Data section »
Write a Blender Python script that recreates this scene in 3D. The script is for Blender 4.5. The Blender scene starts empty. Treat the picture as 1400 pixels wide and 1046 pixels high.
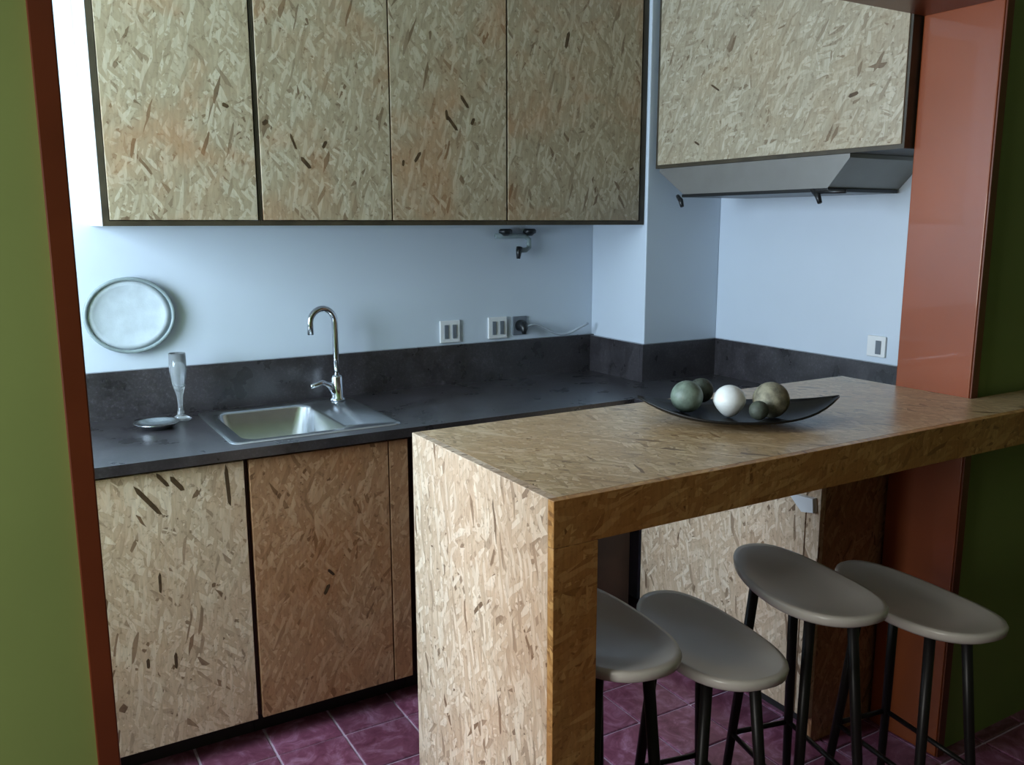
import bpy, bmesh, math, random
from mathutils import Matrix, Vector
random.seed(7)
R = math.radians
sc = bpy.context.scene
C = sc.collection

# ---------------------------------------------------------------- camera, world, light, exposure
cam_d = bpy.data.cameras.new('camera'); cam = bpy.data.objects.new('camera', cam_d); C.objects.link(cam)
_c = 700.0, 523.0; _f = 1194.0
_X = Vector((2750 - _c[0], 303 - _c[1], _f)).normalized()
_Z = -Vector((740 - _c[0], 7000 - _c[1], _f)).normalized()
_Z = (_Z - _X * _X.dot(_Z)).normalized()
_Y = _Z.cross(_X)
right = Vector((_X[0], _Y[0], _Z[0])); down = Vector((_X[1], _Y[1], _Z[1])); fwd = Vector((_X[2], _Y[2], _Z[2]))
m = Matrix((right, -down, -fwd)).transposed().to_4x4()
m.translation = (0, -2.949, 1.5)
cam.matrix_world = m
cam_d.sensor_width = 36; cam_d.lens = _f / 1400 * 36; cam_d.clip_start = 0.05
sc.camera = cam

w = bpy.data.worlds.new('sky'); sc.world = w; w.use_nodes = True
bg = w.node_tree.nodes['Background']; bg.inputs[0].default_value = (0.62, 0.8, 1, 1); bg.inputs[1].default_value = 1.0

def area(name, loc, direction, sx, sy, power, color):
    l = bpy.data.lights.new(name, 'AREA'); l.shape = 'RECTANGLE'; l.size = sx; l.size_y = sy
    l.energy = power; l.color = color
    o = bpy.data.objects.new(name, l); C.objects.link(o); o.location = loc
    o.rotation_euler = Vector(direction).to_track_quat('-Z', 'Z').to_euler()
    return o
area('kitchen_window_daylight', (-0.98, -0.86, 1.62), (1, 0, -0.10), 0.98, 1.1, 80, (0.66, 0.83, 1.0))
area('dining_window_daylight', (-1.36, -2.12, 1.35), (1, 0.05, -0.05), 0.7, 1.3, 44, (1.0, 0.97, 0.9))
sc.view_settings.view_transform = 'Standard'; sc.view_settings.look = 'None'
sc.view_settings.exposure = 0.0; sc.view_settings.gamma = 1.0; sc.view_settings.use_curve_mapping = False

# ---------------------------------------------------------------- materials
def new_mat(name):
    mt = bpy.data.materials.new(name); mt.use_nodes = True
    nt = mt.node_tree; return mt, nt, nt.nodes['Principled BSDF']
def lk(nt, a, b): nt.links.new(a, b)
def mathn(nt, op, a, b=None, clamp=False):
    n = nt.nodes.new('ShaderNodeMath'); n.operation = op; n.use_clamp = clamp
    for i, v in enumerate((a, b)):
        if v is None: continue
        if isinstance(v, (int, float)): n.inputs[i].default_value = v
        else: lk(nt, v, n.inputs[i])
    return n.outputs[0]
def mixc(nt, fac, a, b, mode='MIX'):
    n = nt.nodes.new('ShaderNodeMix'); n.data_type = 'RGBA'; n.blend_type = mode
    for i, v in ((0, fac), (6, a), (7, b)):
        if isinstance(v, (int, float)): n.inputs[i].default_value = v
        elif isinstance(v, tuple): n.inputs[i].default_value = (*v, 1) if len(v) == 3 else v
        else: lk(nt, v, n.inputs[i])
    return n.outputs[2]
def ramp(nt, fac, stops, interp='LINEAR'):
    n = nt.nodes.new('ShaderNodeValToRGB'); cr = n.color_ramp; cr.interpolation = interp
    while len(cr.elements) < len(stops): cr.elements.new(0.5)
    for e, (p, c) in zip(cr.elements, stops): e.position = p; e.color = (*c, 1)
    lk(nt, fac, n.inputs[0]); return n.outputs[0]
def noise(nt, vec, scale, detail=2, rough=0.5, dist=0.0):
    n = nt.nodes.new('ShaderNodeTexNoise'); n.inputs['Scale'].default_value = scale
    n.inputs['Detail'].default_value = detail; n.inputs['Roughness'].default_value = rough
    n.inputs['Distortion'].default_value = dist
    lk(nt, vec, n.inputs['Vector']); return n.outputs[0]
def bump(nt, bs, h, strength, dist):
    n = nt.nodes.new('ShaderNodeBump'); n.inputs['Strength'].default_value = strength; n.inputs['Distance'].default_value = dist
    lk(nt, h, n.inputs['Height']); lk(nt, n.outputs[0], bs.inputs['Normal'])
def coords(nt, kind='Object'):
    return nt.nodes.new('ShaderNodeTexCoord').outputs[kind]

def osb(name, light, mid, dark, rough=0.38, scale=1.0, contrast=1.0, turn=0.0, patch=(0.50, 0.27, 0.12), patch_amt=0.5, spec=0.5):
    """oriented strand board: overlapping strands in several directions, varnished"""
    mt, nt, bs = new_mat(name)
    uv = coords(nt, 'UV')
    wob = nt.nodes.new('ShaderNodeTexNoise'); wob.inputs['Scale'].default_value = 9; lk(nt, uv, wob.inputs['Vector'])
    sub = nt.nodes.new('ShaderNodeVectorMath'); sub.operation = 'SCALE'; sub.inputs[3].default_value = 0.022; lk(nt, wob.outputs['Color'], sub.inputs[0])
    add = nt.nodes.new('ShaderNodeVectorMath'); lk(nt, uv, add.inputs[0]); lk(nt, sub.outputs[0], add.inputs[1])
    vals = []; edges = []
    for i, (ang, L, W) in enumerate(((150, .045, .009), (25, .05, .010), (100, .06, .011), (55, .05, .011), (128, .045, .010), (76, .055, .010))):
        mp = nt.nodes.new('ShaderNodeMapping'); mp.vector_type = 'TEXTURE'
        mp.inputs['Rotation'].default_value = (0, 0, R(ang + turn)); mp.inputs['Location'].default_value = (i * 3.1, i * 1.7, 0)
        mp.inputs['Scale'].default_value = (L * scale, W * scale, 1)
        lk(nt, add.outputs[0], mp.inputs['Vector'])
        v = nt.nodes.new('ShaderNodeTexVoronoi'); v.voronoi_dimensions = '2D'; v.inputs['Scale'].default_value = 1.0
        v.inputs['Randomness'].default_value = 1
        lk(nt, mp.outputs[0], v.inputs['Vector'])
        sep = nt.nodes.new('ShaderNodeSeparateColor'); lk(nt, v.outputs['Color'], sep.inputs[0])
        vals.append((sep.outputs[0], sep.outputs[1])); edges.append(v.outputs['Distance'])
    cur = vals[0][0]; ed = edges[0]
    for i in range(1, 6):                                  # upper strands cover the ones below where their own lottery says so
        on = mathn(nt, 'GREATER_THAN', vals[i][1], 0.62)
        mx = nt.nodes.new('ShaderNodeMix'); lk(nt, on, mx.inputs[0]); lk(nt, cur, mx.inputs[2]); lk(nt, vals[i][0], mx.inputs[3]); cur = mx.outputs[0]
        me = nt.nodes.new('ShaderNodeMix'); lk(nt, on, me.inputs[0]); lk(nt, ed, me.inputs[2]); lk(nt, edges[i], me.inputs[3]); ed = me.outputs[0]
    c = contrast
    def mxs(a, b, t): return tuple(a[k] * (1 - t) + b[k] * t for k in range(3))
    col = ramp(nt, cur, [(0.0, mxs(mid, dark, min(1, .95 * c))), (0.035, mxs(mid, dark, .45 * c)), (0.10, mxs(mid, dark, .14 * c)), (0.5, mid), (0.8, mxs(mid, light, .6)), (1.0, light)])
    sp = noise(nt, add.outputs[0], 75, 3, .65, .5)            # small darker specks between the strands
    col = mixc(nt, 1.0, col, ramp(nt, sp, [(0.30, (.62, .58, .55)), (0.42, (1, 1, 1)), (0.62, (1, 1, 1)), (0.75, (1.12, 1.10, 1.08))]), 'MULTIPLY')
    big = noise(nt, uv, 3.2, 3, .6, .6)
    pm = ramp(nt, big, [(0.46, (0, 0, 0)), (0.66, (1, 1, 1))])
    pm2 = mathn(nt, 'MULTIPLY', pm, patch_amt)
    col = mixc(nt, pm2, col, mixc(nt, 0.75, col, patch, 'MULTIPLY') if False else mixc(nt, 0.55, col, patch))
    mg = nt.nodes.new('ShaderNodeMapping'); mg.inputs['Scale'].default_value = (160, 18, 1); lk(nt, add.outputs[0], mg.inputs['Vector'])
    g = noise(nt, mg.outputs[0], 1.0, 2)
    gr = ramp(nt, g, [(0.25, (.84, .84, .84)), (0.75, (1.08, 1.08, 1.08))])
    col = mixc(nt, 1.0, col, gr, 'MULTIPLY')
    er = ramp(nt, ed, [(0.0, (1, 1, 1)), (0.45, (1, 1, 1)), (1.0, (.86, .83, .80))])
    col = mixc(nt, 1.0, col, er, 'MULTIPLY')
    lk(nt, col, bs.inputs['Base Color'])
    bs.inputs['Roughness'].default_value = rough; bs.inputs['Specular IOR Level'].default_value = spec
    bump(nt, bs, cur, 0.12, 0.003)
    return mt

def plain(name, col, rough=0.5, metal=0.0, var=0.06, nscale=6.0, bmp=0.0, spec=0.5, coat=0.0):
    mt, nt, bs = new_mat(name)
    oc = coords(nt)
    n = noise(nt, oc, nscale, 4)
    lo = tuple(c * (1 - var) for c in col); hi = tuple(min(1, c * (1 + var)) for c in col)
    lk(nt, ramp(nt, n, [(0.3, lo), (0.7, hi)]), bs.inputs['Base Color'])
    bs.inputs['Roughness'].default_value = rough; bs.inputs['Metallic'].default_value = metal
    bs.inputs['Specular IOR Level'].default_value = spec; bs.inputs['Coat Weight'].default_value = coat
    if bmp: bump(nt, bs, noise(nt, oc, nscale * 8, 3), bmp, 0.002)
    return mt

def granite():
    mt, nt, bs = new_mat('dark_granite'); oc = coords(nt)
    a = noise(nt, oc, 9, 4, .6); b = noise(nt, oc, 130, 3, .7)
    base = ramp(nt, a, [(0.3, (.022, .019, .021)), (0.7, (.052, .045, .050))])
    sp = ramp(nt, b, [(0.45, (.75, .75, .75)), (0.62, (1.3, 1.3, 1.35)), (0.72, (2.4, 2.4, 2.5))])
    lk(nt, mixc(nt, 1, base, sp, 'MULTIPLY'), bs.inputs['Base Color'])
    lk(nt, ramp(nt, a, [(0.3, (.24, .24, .24)), (0.7, (.40, .40, .40))]), bs.inputs['Roughness'])
    bs.inputs['Specular IOR Level'].default_value = .9; bs.inputs['Coat Weight'].default_value = .5; bs.inputs['Coat Roughness'].default_value = .3
    bump(nt, bs, a, .12, .01)
    return mt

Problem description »
Skip every picture and return the lines above from the top through the one that contains "C = sc.collection".

Result of the task »
Write a Blender Python script that recreates this scene in 3D. The script is for Blender 4.5. The Blender scene starts empty. Treat the picture as 1400 pixels wide and 1046 pixels high.
import bpy, bmesh, math, random
from mathutils import Matrix, Vector
random.seed(7)
R = math.radians
sc = bpy.context.scene
C = sc.collection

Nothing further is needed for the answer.